Basketball Tasmania wants the state's three top-tier basketball clubs to affiliate under its banner as a requirement for entering the league, which is set to replace the South East Australian Basketball League, which disbanded this year.

But Bartlett is adamant that by affiliating, the Chargers' status as a standalone club will be stripped, and would lose control over the handling of its revenue and junior programs.

Bartlett said Basketball Tasmania had "effectively asked us to break the law to ensure they get control of assets, to ensure they get control of all the inspirational work we've been doing, and we're just not prepared to let that happen".

"At best that's naive, at worst it's pure evil."

Through tears, Bartlett said the blood of the Chargers was "on the hands" of Basketball Tasmania, and that "someone should be blamed for it".

"I'm deeply and desperately sad for our volunteers, for our families, and this is a destructive and terrible thing that's happened to the Chargers."

While the Chargers best men's players will likely join the Southern Huskies in the New Zealand NBL, the Chargers' decision to withdraw will have dire consequences for southern Tasmania's best women's players who will have to play elsewhere.

Hobart Charger female basketball players at Deloraine Masters 2018.

Sport's peak body fires back

But Basketball Tasmania chief executive Chris McCoy said he took no responsibility for the Chargers' decision to cease operations for 12 months.

"I'm disappointed, but certainly don't take direct responsibility," he said.

"I think we've acted very appropriately in what's best for basketball. What's best for the Hobart Chargers is quite different."

Hobart Chargers basketball star Craig Moller, with club president David Bartlett and wife Larissa.

In the memorandum of understanding for entry to the new league, Basketball Tasmania requested clubs pay the travel costs of referees and instructed clubs they were not permitted to run development programs or academies for players under the age of 18.

It also requested "financial visibility" over the clubs, with clubs given 12 months to sign up.

"Our SEABL clubs have had a history of financial difficulty over the past 20 years, and we think it's wise if we all work together over the next 12 months to have some visibility over their finances," McCoy said.
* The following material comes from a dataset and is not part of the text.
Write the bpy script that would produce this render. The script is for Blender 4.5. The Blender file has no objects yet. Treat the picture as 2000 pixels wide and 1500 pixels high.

The state's two other top-tier clubs — Launceston Tornadoes and North West Thunder — have also been required to sign the MOU but are yet to do so.

Hobart player hopes dashed

Hobart resident Bridget Vandekamp, whose daughter is a keen basketballer, expressed her dismay over the news of the Chargers' bowing out, with the only option being Launceston, 200 kilometres away.

"Who wants to tell my daughter that the pathways to playing high-level basketball in southern Tasmania just got less for her?" Ms Vandekamp posted on social media.

"It already costs us a fortune to facilitate basketball pathways for her. We have spent $12,000 in 12 months on her training, trips, uniforms and fees."

She said her family, who "are about to spend our fourth weekend in a row in Launceston for basketball" would need to consider moving to Launceston "or interstate it seems".

"Now I wonder why we do what we do, if there is nothing for her to aspire to."